В своем первом обращении к Чаплину (а у Райкина впоследствии будет еще одна встреча с этим образом) молодой актер в значительной мере был захвачен стихией внешней изобразительности. Увлекала возможность демонстрации тех ступеней мастерства эстрадного актера, которые уже были им достигнуты. Тем более, что материал позволял это сделать. И все же первый и достаточно скромный по своим результатам набросок портрета Чарли Чаплина не ограничивался только задачами копирования. Чтобы понять это, достаточно вспомнить, что, кроме походки, которая показывалась Райкиным с удивительной пластической свободой, кроме некоторых ужимок и движений, просто «очень похожих», была еще песенка, исполнявшаяся Райкиным. Она имела шуточный текст, подходящий к случаю, но мотив ее принадлежал Чаплину. Эта песенка из фильма «Новые времена» была в те годы очень популярна. Райкин исполнял ее с чаплинской грустной веселостью. И, наконец, были еще глаза Райкина — Чаплина. Глаза не только видящие, но и рассказывающие об увиденном. «Смешить зрителя, — говорил как-то Чаплин, — да в этом нет никакого секрета! Весь секрет мой — держать глаза открытыми, ум настороженным, чтобы не упустить ничего, что может пригодиться в моей работе».
Райкин, выступая на конкурсе артистов эстрады, вероятно, не сознавал еще, что среди людей, которых он сможет назвать своими учителями, будет и Чарли Чаплин. Но он любил этого замечательного актера. Любил активно и действенно. В полной мере он осознает это позже, и тогда, в статье, посвященной юбилею великого артиста, напишет о нем как об одном из любимейших своих художников, чье творчество с юности вдохновляет его.
Театр Райкина
В Театр эстрады и миниатюр, открывшийся незадолго до конкурса, Аркадий Райкин пришел как конферансье. В театре не было тогда постоянной труппы. Артисты различных жанров составляли концертную программу, которая объединялась конферансом, интермедиями и элементами театрализации. Интермедии и сценические миниатюры разыгрывала небольшая группа эстрадных комедийных актеров, объединившихся при театре.
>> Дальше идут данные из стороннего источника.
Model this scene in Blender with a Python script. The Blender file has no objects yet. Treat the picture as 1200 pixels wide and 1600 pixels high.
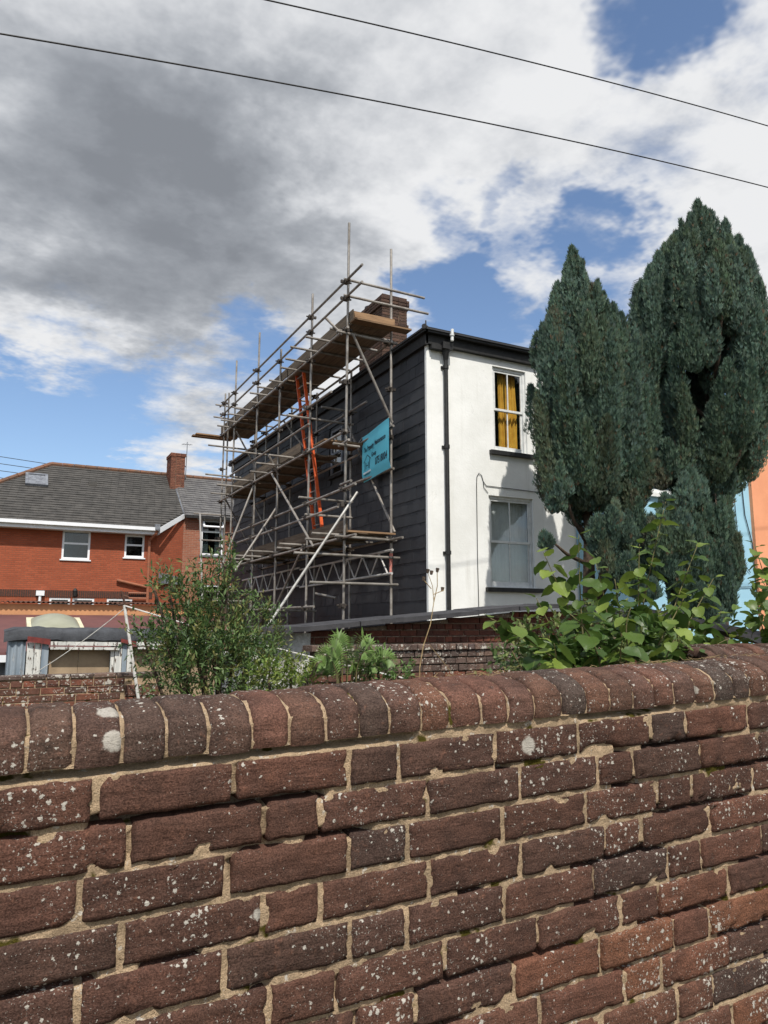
import bpy, math, random
import numpy as np
from mathutils import Vector, Matrix, Euler, noise

# ------------------------------------------------------------------ camera, sky, sun, exposure
S = bpy.context.scene
EYE = 1.62
YAW, PITCH = math.radians(27.3), math.radians(8.8)
cam_d = bpy.data.cameras.new('camera')
cam_d.sensor_fit = 'VERTICAL'; cam_d.sensor_height = 36.0; cam_d.lens = 1150 / 1600 * 36
cam_d.clip_start = 0.05; cam_d.clip_end = 3000
cam = bpy.data.objects.new('camera', cam_d); S.collection.objects.link(cam)
cam.location = (0, 0, EYE); cam.rotation_euler = (math.pi / 2 + PITCH, 0, -YAW)
S.camera = cam

SUN_EL, SUN_AZ = math.radians(53), math.radians(12)       # sun behind the viewer, a little to the -X side
to_sun = Vector((-math.sin(SUN_AZ) * math.cos(SUN_EL), -math.cos(SUN_AZ) * math.cos(SUN_EL), math.sin(SUN_EL)))
sun_d = bpy.data.lights.new('sun', 'SUN'); sun_d.energy = 3.6; sun_d.angle = math.radians(0.53); sun_d.color = (1.0, 0.955, 0.88)
sun = bpy.data.objects.new('sun', sun_d); S.collection.objects.link(sun)
sun.rotation_euler = to_sun.to_track_quat('Z', 'Y').to_euler(); sun.location = (0, -20, 30)

S.view_settings.view_transform = 'Standard'; S.view_settings.look = 'None'
S.view_settings.gamma = 1.0; S.view_settings.use_curve_mapping = False
S.view_settings.exposure = 0.24
S.cycles.max_bounces = 4; S.cycles.diffuse_bounces = 3; S.cycles.transparent_max_bounces = 8
S.cycles.use_denoising = True


def lin(r, g, b):
    f = lambda c: (c / 255) / 12.92 if c <= 10 else (((c / 255) + 0.055) / 1.055) ** 2.4
    return (f(r), f(g), f(b), 1.0)


class NT:
    """small helper for node trees"""
    def __init__(s, tree): s.t = tree; s.n = tree.nodes; s.l = tree.links
    def add(s, typ, **kw):
        nd = s.n.new(typ)
        for k, v in kw.items():
            if k.startswith('i_'):
                key = k[2:]
                key = int(key) if key.isdigit() else key.replace('_', ' ')
                s.set(nd.inputs[key], v)
            else: setattr(nd, k, v)
        return nd
    def set(s, sock, v):
        if isinstance(v, bpy.types.NodeSocket): s.l.new(v, sock)
        else: sock.default_value = v
    def math(s, op, a, b=0.0, c=0.0, clamp=False):
        nd = s.n.new('ShaderNodeMath'); nd.operation = op; nd.use_clamp = clamp
        s.set(nd.inputs[0], a); s.set(nd.inputs[1], b)
        if op in ('MULTIPLY_ADD', 'SMOOTH_MIN', 'SMOOTH_MAX'): s.set(nd.inputs[2], c)
        return nd.outputs[0]
    def vmath(s, op, a, b=(0, 0, 0), scale=None):
        nd = s.n.new('ShaderNodeVectorMath'); nd.operation = op
        s.set(nd.inputs[0], a); s.set(nd.inputs[1], b)
        if scale is not None: s.set(nd.inputs[3], scale)
        return nd.outputs['Value'] if op in ('DOT_PRODUCT', 'LENGTH', 'DISTANCE') else nd.outputs[0]
    def mix(s, f, a, b, blend='MIX'):
        nd = s.n.new('ShaderNodeMix'); nd.data_type = 'RGBA'; nd.blend_type = blend
        s.set(nd.inputs[0], f); s.set(nd.inputs[6], a); s.set(nd.inputs[7], b)
        return nd.outputs[2]
    def ramp(s, f, a, b, lo=0.0, hi=1.0, smooth=True):
        nd = s.n.new('ShaderNodeMapRange'); nd.interpolation_type = 'SMOOTHSTEP' if smooth else 'LINEAR'
        s.set(nd.inputs[0], f); s.set(nd.inputs[1], a); s.set(nd.inputs[2], b); s.set(nd.inputs[3], lo); s.set(nd.inputs[4], hi)
        return nd.outputs[0]
    def noise(s, vec, scale, detail=3.0, rough=0.55, dist=0.0, out=0):
        nd = s.n.new('ShaderNodeTexNoise')
        s.set(nd.inputs['Vector'], vec); s.set(nd.inputs['Scale'], scale); s.set(nd.inputs['Detail'], detail)
        s.set(nd.inputs['Roughness'], rough); s.set(nd.inputs['Distortion'], dist)
        return nd.outputs[out]
    def voro(s, vec, scale, out='Distance', rnd=1.0):
        nd = s.n.new('ShaderNodeTexVoronoi'); s.set(nd.inputs['Vector'], vec); s.set(nd.inputs['Scale'], scale)
        s.set(nd.inputs['Randomness'], rnd)
        return nd.outputs[out]


# ---- world: physical sky with broken cumulus laid on a flat cloud layer overhead
W = bpy.data.worlds.new('World'); S.world = W; W.use_nodes = True
w = NT(W.node_tree); w.n.clear()
sky = w.add('ShaderNodeTexSky', sky_type='NISHITA', sun_disc=False)
sky.sun_elevation = SUN_EL; sky.sun_rotation = math.atan2(to_sun.x, to_sun.y)
sky.air_density = 1.0; sky.dust_density = 1.2; sky.ozone_density = 1.2
d = w.vmath('NORMALIZE', w.add('ShaderNodeTexCoord').outputs['Generated'])
sep = w.add('ShaderNodeSeparateXYZ', i_0=d)
dz = w.math('ADD', w.math('MAXIMUM', sep.outputs[2], 0.0), 0.12)
lay = w.add('ShaderNodeCombineXYZ', i_0=w.math('DIVIDE', sep.outputs[0], dz), i_1=w.math('DIVIDE', sep.outputs[1], dz), i_2=0.37).outputs[0]


def sky_dir(az, el):
    a, e = math.radians(az), math.radians(el)
    return (math.sin(a) * math.cos(e), math.cos(a) * math.cos(e), math.sin(e))


dwn = w.vmath('SUBTRACT', w.noise(lay, 2.6, 5.0, 0.68, out=1), (.5, .5, .5))
dw = w.vmath('NORMALIZE', w.vmath('ADD', d, w.vmath('SCALE', dwn, scale=0.30)))


def blobs(lst, base):
    """sum of soft round areas of the sky: (azimuth, elevation, radius in degrees, weight)"""
    acc = base
    for az, el, rad, wt in lst:
        c = w.vmath('DOT_PRODUCT', dw, sky_dir(az, el))
        m = w.ramp(c, math.cos(math.radians(rad)), math.cos(math.radians(rad * 0.05)), 0.0, wt)
        acc = w.math('ADD', acc, m)
    return acc


CLOUD_COVER = [(9, 31, 24, .26), (1, 41, 22, .20), (27, 42, 20, .22), (42, 37, 9, .10), (-25, 30, 24, .2), (25, 34, 10, .10), (30, 29.5, 7, .12), (3, 20, 8, .14),
               (11.5, 13.4, 5.5, .25), (39, 23, 4, .18), (53, 29, 12, .20), (59, 24, 9, .14), (57, 37, 8, .14), (20, 26, 9, .08), (100, 30, 40, .15), (-75, 35, 35, .15), (180, 40, 60, .12),
               (50, 41.5, 5.5, -.30), (33.5, 25, 6, -.30), (36.5, 22.5, 4.5, -.16), (44.5, 28.5, 4.2, -.24), (36.6, 32.2, 2.6, -.16), (31.4, 31.2, 3.4, -.20),
               (5, 14.5, 9, -.30), (-5, 12, 10, -.28), (15, 17, 7, -.16), (16, 22.4, 3.2, -.20), (20.5, 19, 5, -.12)]
CLOUD_DARK = [(13, 27, 16, .30), (4, 27, 15, .24), (18, 31, 14, .12), (5, 34, 14, .10), (-20, 28, 18, .25), (30, 42, 10, .06), (-3, 40, 12, .06), (25, 34.5, 7, -.14), (3, 19, 6, -.22), (30, 30, 7, -.06), (53, 29, 10, .03), (41, 37, 9, -.06)]
n1 = w.noise(lay, 1.5, 7.0, 0.60, 0.15)
n2 = w.noise(w.vmath('ADD', lay, (3.1, 7.7, 1.9)), 5.2, 5.0, 0.62, 0.1)
dens = w.math('ADD', w.math('MULTIPLY_ADD', n2, 0.50, w.math('MULTIPLY', n1, 1.15)), blobs(CLOUD_COVER, -0.205))
mask = w.ramp(dens, 0.50, 0.88)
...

С первых же дней работы на этой сцене Райкин воспротивился тому подчиненному положению, которое обычно занимал конферансье в концертах. Это был своеобразный молчаливый бунт. Да иначе и не могло произойти.
Споры о том, каково положение и место конферансье на эстраде, где границы жанра, продолжаются и поныне. Конферансье Ю. Тимошенко и Е. Березин? А Л. Миров и М. Новицкий? Исследователь эстрады Ю. Дмитриев утверждает, что «конферансье они могут быть названы лишь с большой натяжкой», хотя «такая форма концерта, которую они утверждают, вполне законна». В обосновании традиционности жанра Илья Набатов прибегает даже к филологическим аргументам: «Слово конферансье происходит от латинского слова conferre, что означает собирать в одно место, или от французского conférer, что означает сообщать, докладывать».
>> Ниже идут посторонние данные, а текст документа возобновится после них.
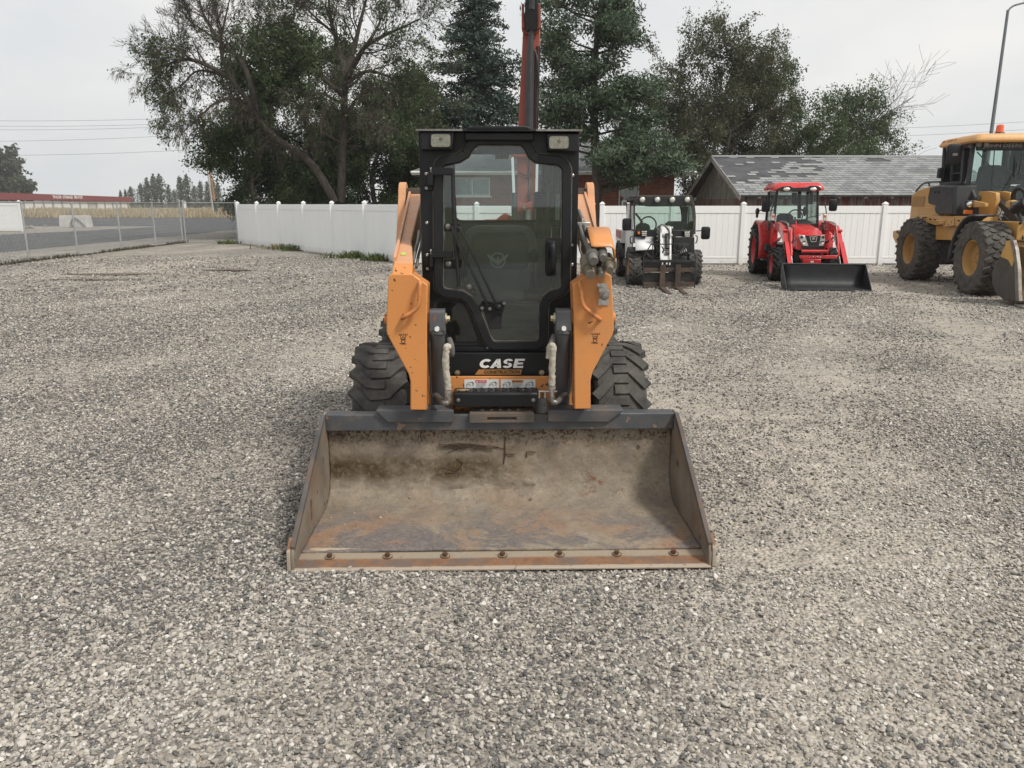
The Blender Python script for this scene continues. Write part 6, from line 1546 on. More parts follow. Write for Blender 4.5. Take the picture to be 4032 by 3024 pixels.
k.bsdf(c, .88, 0, k.bump(hh_, .55, .012), .25); M_bkt = k.m
M_bside = pm('bucket_side', (.19, .165, .13), .8, .05, var=.35, vs=4, dirt=((.22, .115, .06), .45, 3.2), chips=((.09, .075, .06), .4, 9), bump=.2, bs=40)
M_sedge = pm('bucket_side_edge', (.085, .082, .080), .75, .1, var=.35, vs=5, dirt=((.19, .095, .045), .5, 3), chips=((.27, .21, .15), .3, 11), bump=.2, bs=40)
M_brail = pm('bucket_rail', (.082, .087, .095), .55, .2, var=.2, vs=3, dirt=((.21, .15, .10), .40, 6), chips=((.25, .17, .11), .16, 20), bump=.1)
k = NT('bucket_edge'); v = k.coord(); s3 = k.n('ShaderNodeSeparateXYZ'); k.l(v, s3.inputs[0]); nA = k.noise(v, 5, 8, .7); nB = k.noise(v, 26, 7, .75)
c = k.mix(k.ramp(nB, [(.35, 0), (.65, 1)]), (.19, .088, .042), (.27, .155, .09)); c = k.mix(k.ramp(nA, [(.45, 0), (.58, .85)]), c, (.14, .115, .10))
yw = k.math('ADD', s3.outputs[1], k.math('MULTIPLY', nA, .03)); c = k.mix(k.ramp(yw, [(.088, 0), (.104, .9)]), c, k.mix(nB, (.27, .22, .16), (.38, .325, .25))); c = k.mix(k.ramp(yw, [(.020, .85), (.028, 0)]), c, (.40, .34, .27))
c = k.mix(k.ramp(nB, [(.58, 0), (.68, .8)]), c, (.10, .085, .075)); k.bsdf(c, .72, .1, k.bump(nB, .5, .008), .3); M_bedge = k.m
hw = .985
prof = [(.135, .0305), (.32, .026), (.62, .026), (.74, .036), (.80, .062), (.838, .105), (.858, .165), (.868, .25), (.872, .36), (.872, .47)]
from mathutils import noise as mn
NX = 190; rows = []; pp_ = [(p.x, p.y) for p in smooth_path([(y, z, 0) for y, z in prof], 9)]
for (y, z) in pp_:
    row = []
    for i in range(NX + 1):
        x = -hw + 2 * hw * i / NX
        top_edge = .175 + .03 * math.sin(x * 3.1 + 1) + .035 * mn.fractal(Vector((x * 3, 1.7, 0)), .6, 2, 5)
        low_edge = .085 + .02 * mn.fractal(Vector((x * 4.5, 7.1, 0)), .6, 2, 6) + (.03 if x > .2 else 0)
        inside = max(0, min(1, (z - low_edge) / .03)) * max(0, min(1, (top_edge - z) / .09))
        cake = inside * (.013 + .016 * mn.fractal(Vector((x * 5, z * 9, 3)), .7, 2, 5)) * (1 if x < .22 else .35)
        g = .0035 * mn.fractal(Vector((x * 9, y * 9, z * 14)), .7, 2, 6) + .006 * mn.fractal(Vector((x * 1.6, y * 2, z * 2 + 5)), .7, 2, 3)
        row.append((x, y - cake * .9 - (g if z > .1 else 0), z + (g if z <= .1 else 0) + cake * .3))
    rows.append(row)
m = MB(); m.grid(rows); bk = m.build('bucket', M_bkt, SK, smooth=60); md_ = bk.modifiers.new('solid', 'SOLIDIFY'); md_.thickness = .014; md_.offset = -1
for s_ in (-1, 1):
    m = MB(); X = s_ * (hw + .001)
    out_ = [(-.005, .004), (.0, .075), (.022, .115), (.805, .548), (.885, .548), (.905, .30), (.88, .10), (.80, .006)]
    m.prism(out_, 'x', X, X + s_ * .016); sd_ = m.build('side_plate', M_bside, bk, bevel=.003)
    m = MB(); m.prism([(.02, .095), (.805, .530), (.805, .552), (.70, .502), (.015, .122)], 'x', X - s_ * .003, X + s_ * .021); m.build('side_edge', M_sedge, sd_, bevel=.003)
    m = MB(); m.prism(rpoly([(-.012, .002), (.17, .002), (.17, .10), (.06, .15), (.0, .10)], .012, 3), 'x', X + s_ * .0165, X + s_ * .034); m.build('corner_wear_plate', M_bedge, sd_, bevel=.003)
z0r = dd([(1085, 927)], .83)[0][1]; z1r = dd([(1085, 893)], .83)[0][1]; print('rail z', z0r, z1r)
m = MB(); m.prism([(.815, z0r), (.815, z1r - .004), (.819, z1r), (.905, z1r), (.905, z0r + .004), (.873, z0r)], 'x', -hw, hw); m.build('top_rail', M_brail, bk, bevel=.004)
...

Конферансье-докладчики в чистом виде уже давно исчезли. С приходом профессионального актера жанр претерпел эволюцию. Прав Сергей Образцов, когда говорит, что на эстраде пришло время «не выражаться», «как умею», а овладеть всей культурой советского актера. Вспомните К. Гибшмана. Он не разыгрывал интермедий, не читал фельетонов. Он тоже как бы «докладывал» программу. Но он создал маску застенчивого, немного косноязычного, неловкого человека. Это был образ, самой сутью своей боровшийся против обычного в те годы гладкого, респектабельного конферансье. Артист как бы говорил зрителю: «Они вот умеют говорить кругло и ловко и всегда собой довольны… А я вот выхожу к вам и не знаю, что сказать. Не так-то просто найти подходящее слово… И как здесь себя вести, не знаю. И боязно, а вдруг скажу глупость… Трудное положение…»
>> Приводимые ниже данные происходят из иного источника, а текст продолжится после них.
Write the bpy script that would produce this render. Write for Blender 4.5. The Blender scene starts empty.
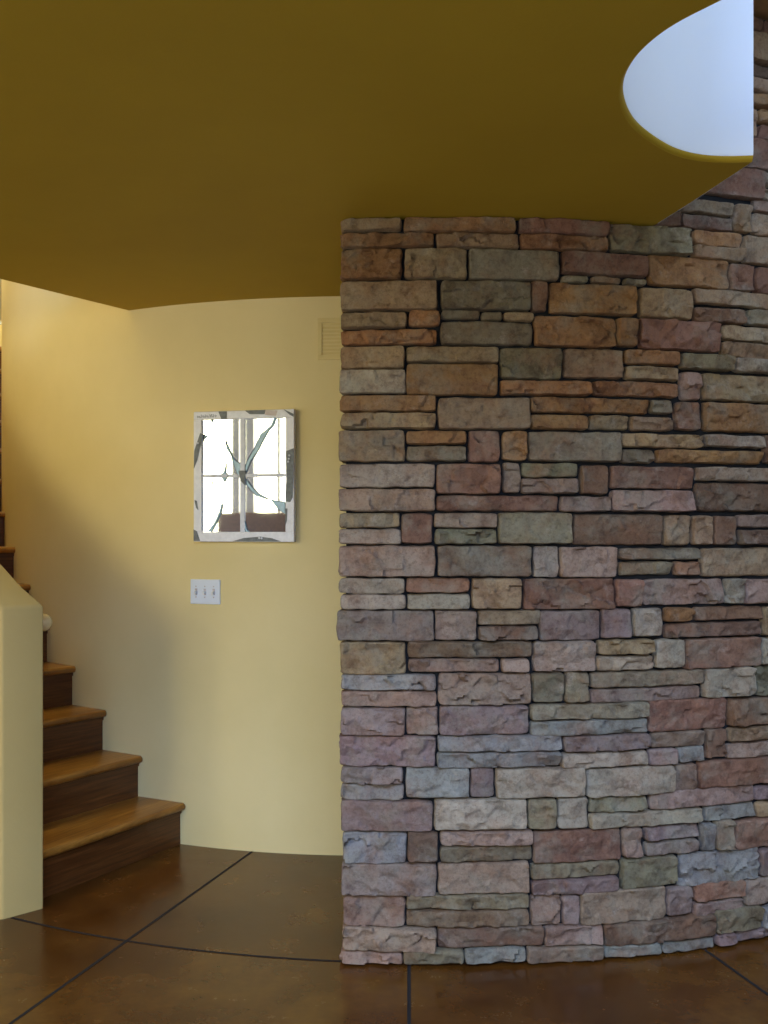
import bpy, bmesh, math, random
from mathutils import Vector, noise
R = math.radians
random.seed(7)
S = bpy.context.scene
C = S.collection
F = 960.0; HY = 530.0; EYE = 1.42
CX, CY = 0.17, 6.5            # centre of the round tower the walls and stairs wrap
CEIL = 2.44

def polar(th, r, z=0.0):      # th in degrees, 0 = towards the room, + = to the left
    return Vector((CX - r*math.sin(R(th)), CY - r*math.cos(R(th)), z))

# ---------------------------------------------------------------- materials
def newmat(name):
    m = bpy.data.materials.new(name); m.use_nodes = True
    nt = m.node_tree; b = nt.nodes['Principled BSDF']
    return m, nt, b
def N(nt, t, **kw):
    n = nt.nodes.new(t)
    for k, v in kw.items(): setattr(n, k, v)
    return n
def srgb(r, g, b):
    f = lambda c: (c/255/12.92) if c/255 <= .04045 else ((c/255+.055)/1.055)**2.4
    return (f(r), f(g), f(b), 1)
def noise_tex(nt, scale, detail=4, rough=.6, vec=None):
    n = N(nt, 'ShaderNodeTexNoise'); n.inputs['Scale'].default_value = scale
    n.inputs['Detail'].default_value = detail; n.inputs['Roughness'].default_value = rough
    if vec is None:
        tc = N(nt, 'ShaderNodeTexCoord'); vec = tc.outputs['Object']
    nt.links.new(vec, n.inputs['Vector'])
    return n
def ramp(nt, fac, stops):
    r = N(nt, 'ShaderNodeValToRGB'); e = r.color_ramp.elements
    while len(e) < len(stops): e.new(.5)
    for i, (p, c) in enumerate(stops): e[i].position = p; e[i].color = c
    nt.links.new(fac, r.inputs['Fac']); return r
def bump(nt, b, h, strength, dist):
    bp = N(nt, 'ShaderNodeBump'); bp.inputs['Strength'].default_value = strength
    bp.inputs['Distance'].default_value = dist
    nt.links.new(h, bp.inputs['Height']); nt.links.new(bp.outputs['Normal'], b.inputs['Normal'])
    return bp
def paint(name, c1, c2, rough=.75, bs=.25):
    m, nt, b = newmat(name)
    n = noise_tex(nt, 1.7, 5, .6)
    r = ramp(nt, n.outputs['Fac'], [(.35, c1), (.65, c2)])
    nt.links.new(r.outputs['Color'], b.inputs['Base Color'])
    b.inputs['Roughness'].default_value = rough
    n2 = noise_tex(nt, 90, 4, .65)
    bump(nt, b, n2.outputs['Fac'], bs, .002)
    return m
M = {}
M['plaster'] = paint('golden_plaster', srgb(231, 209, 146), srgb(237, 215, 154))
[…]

Аркадий Райкин тоже был застенчивым конферансье. Он выходил на просцениум и не сразу начинал говорить. Потом обращался к публике: «Прошу внимания», словно не очень верил в свое право на внимание. И говорил он совсем тихо, обычно. Конферансье-докладчики обладали громким голосом, решительной манерой объяснения с публикой. Они выкрикивали анекдоты, держались самоуверенно, свобода и простота чаще всего были кажущимися и служили броней. Речь, конечно, идет не о мастерах этого жанра, а о наиболее распространенном типе конферансье.